A Bag Of Hammers
When Jason Ritter and Jake Sandvig first appear in A Bag Of Hammers, they’re cracking wise on the grounds of a cemetery, where they’re running a scam to boost cars via a fake complementary-valet service. It’s a conspicuously unlikely operation in a way that’s all too common in quirky indie movies, like their friend’s job waitressing at a waffle joint that forces her to wear a waffle hat and do a vaguely lascivious song-and-dance number for every customer who walks in the door. But as the story starts to develop, Ritter and Sandvig have to grapple with the heavy, real-world responsibility of looking after a little boy who loses his mother. So the trouble with A Bag Of Hammers, on both sides of the camera, rests in the push-and-pull between sincerity and indie piffle. Can these friends shake off their hip detachment and do something genuine and important with their lives? And can Brian Crano’s uneven debut feature do likewise?
It’s a struggle all the way for A Bag Of Hammers, though its irony-crusted heart is in the right place. Ritter and Sandvig are an intolerable pair, at least in the early going, when they trade glib one-liners and seem to live every moment in quotation marks.

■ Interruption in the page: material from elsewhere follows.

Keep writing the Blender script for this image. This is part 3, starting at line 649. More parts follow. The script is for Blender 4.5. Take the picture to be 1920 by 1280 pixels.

On the side, they play landlord to a desperately poor single mother (Carrie Preston) who’s running her own scam about losing everything in Hurricane Katrina. When the mother exits suddenly, Ritter and Sandvig are left to deal with her neglected 12-year-old son (Chandler Canterbury), who’s bound for a group home if they don’t intervene. The question is whether they can grow up fast enough to assume such a big responsibility.
A Bag Of Hammers flounders whenever it focuses on the pair’s insufferable banter, or allows its soundtrack to do the heavy lifting. But the bigger problem is Crano’s oddly structured screenplay, which holds off so long in bringing the boy under Ritter and Sandvig’s wing that the burden of his care is never felt—it’s as if the decision alone is enough. Yet the film has an earnest quality that asserts itself more and more as it sputters along, and the men reveal more personal reasons to insert themselves into the boy’s life. It’s a good lesson for other films of its ilk: Leaving the world of indie disaffection is an important first step on the road to greatness.